По свидетельству близких лиц (см., например, воспоминания Г. Иванова «Петербургские зимы»), Гумилев крайне остро воспринял «Двенадцать» Блока и, признавая гениальность этой поэмы, называл ее «делом антихриста» и считал общественным и писательским долгом бороться всеми силами против ее влияния. Но противопоставить «Двенадцати» нечто равноценное по заключенному в поэме идейному заряду и жизненной правде он не был способен. Это объяснялось, конечно, не только «степенью одаренности», но более вескими причинами, коренящимися в самой природе творчества Гумилева, лишенного той «основы», которую имел Блок. В то время как «Двенадцать» черпали силу и страсть в героической повседневности, и «винтовочки стальные» вошли в поэму прямо с улицы, из арсенала революции, герой Гумилева, дотоле охотно сражавшийся на шпагах и пистолетах, оказался в состоянии моральной и эстетической неподготовленности к той ожесточенной схватке, которая происходила в жизни и в литературе. В соперничестве с «женственным» и «мечтательным» Блоком «мужественный» Гумилев (так распределились эти эпитеты в представлении известного круга интеллигенции) обнаружил слабость и, по сути дела, устранился от настоящей борьбы, ушел «в себя», занялся треволнениями одинокой души, утонувшей в «бездне времен», раздробленной, потерявшейся, ищущей гибели. Творческая программа Гумилева не выдержала столкновения с революционной действительностью, и вопреки воле автора его читателем стал в эти годы не «лейтенант, водивший канонерки под огнем неприятельских батарей» (как утверждал он в стихотворении «Мои читатели»), а слабонервный интеллигент, желавший немного «отвлечься», стоя в какой-нибудь «унылой очереди за продуктами»180.

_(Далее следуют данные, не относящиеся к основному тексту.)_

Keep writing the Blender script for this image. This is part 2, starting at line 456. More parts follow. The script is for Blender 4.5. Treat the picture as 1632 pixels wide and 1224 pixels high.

Созданная Гумилевым литературная школа также не представляла в этот период действенной поэтической силы. Она оказывала пассивное сопротивление напору современности, выпуская произведения, написанные, как уже говорилось, «по закону эстетического контраста», бедные по мысли и банальные по форме. И хотя О. Мандельштам все еще возвещал «утро акмеизма» (в одноименной статье, опубликованной в 1919 году), продолжая запутанный теоретический спор с символистами, это звучало как эхо забытого времени.
Крупнейшие представители этого течения - Ахматова и Мандельштам - практически стоят в стороне от основных интересов и устремлений школы. Ее «активом» становятся авторы из числа эпигонов, не имевшие значительных достижений, - Г. Иванов, Г. Адамович и др.

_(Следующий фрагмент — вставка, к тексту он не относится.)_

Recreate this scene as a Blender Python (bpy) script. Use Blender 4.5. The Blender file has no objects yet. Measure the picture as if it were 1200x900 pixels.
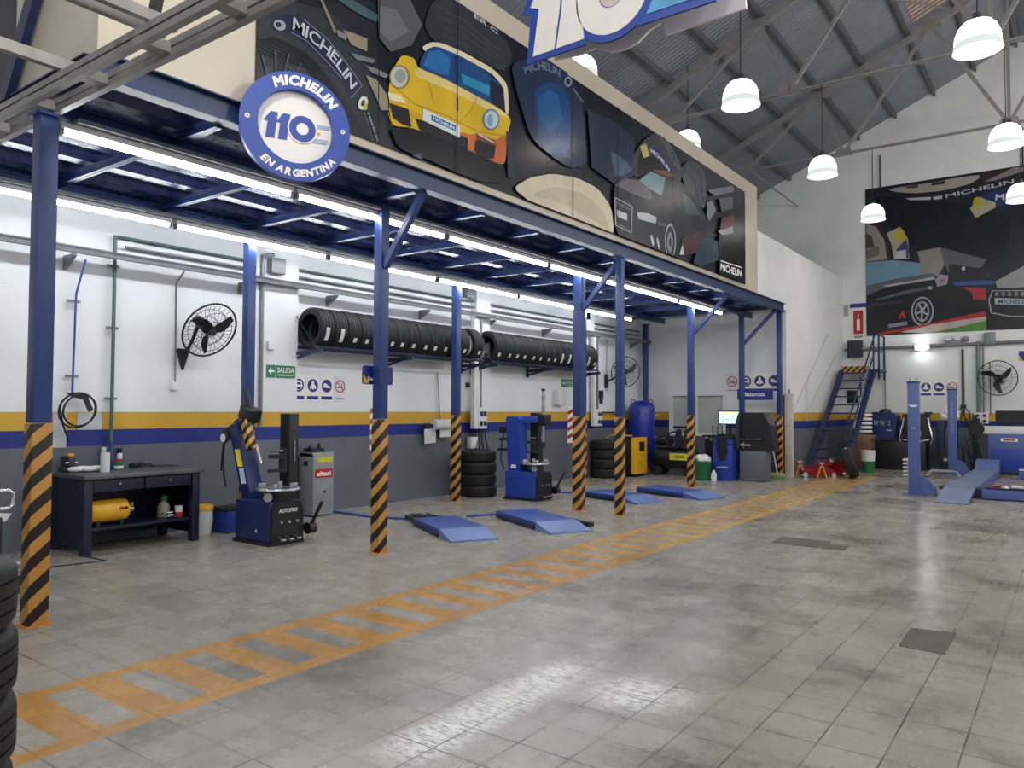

Наконец, существенные потери понес акмеизм в силу общественно-политического размежевания. К темам революционной современности открыто выходит В. Нарбут, вступивший в поэтическую полемику с Гумилевым. Его книга «В огненных столбах» (Одесса, 1920) как бы противостояла «Огненному Столпу» Гумилева. В других стихах Нарбута из цикла «Эфиопия» (1918), написанных под впечатлением от поездки в Африку, на излюбленном «гумилевском материале», также явственно обозначился конфликт с позицией автора «Колчана»:
Не ты ли за облупленными башнями, нас обступившими окрест, возносишь над рабами вчерашними огненный коммунистический крест?181.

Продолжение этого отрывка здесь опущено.